The dynamic range of images seems good and capable, with little to no issues with blown-out skies. That’s even the case with complicated images, like when you shoot a selfie with a bright sky and part of a tree behind you.

For low-light, it's an absolute shame that Honor hasn't added OIS, something that is has inexplicably also omitted from its flagship Honor Magic 4 Pro. While the results are good enough when you focus on holding steady, this is not something that you can or want to do in every situation, and then the images will turn out blurred.

When it comes to video, the self-proclaimed vlogging machine disappoints, too — especially so on the selfie front. The camera crops in aggressively, making it difficult to comfortably frame your face in the viewfinder without dislocating your shoulder. The image stabilization also can't compare with many other phones in the price range, like the Nothing Phone 1.

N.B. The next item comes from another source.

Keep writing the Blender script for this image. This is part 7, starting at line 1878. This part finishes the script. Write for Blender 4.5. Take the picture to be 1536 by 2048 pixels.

Honor 70: A promising upper midrange contender

Overall, the Honor 70 is a promising device, but a lot here is hinging on the price. While the Honor Magic 4 Pro is firmly positioned as a €1,000-plus ($1,000+) flagship phone, the Honor 70 sits well below it. At its €549 starting price, the phone is much better positioned to go head-to-head with other upper-midrange and flagship phones in Europe, but the question remains if it can stand out against hyped up and objectively better phones like the Nothing Phone 1 — which does have OIS, a design with a metal frame as opposed to plastic, and the same processor at a lower price.

The Honor 70's 8+128GB version goes for €549 while the 8+256GB version goes for €599.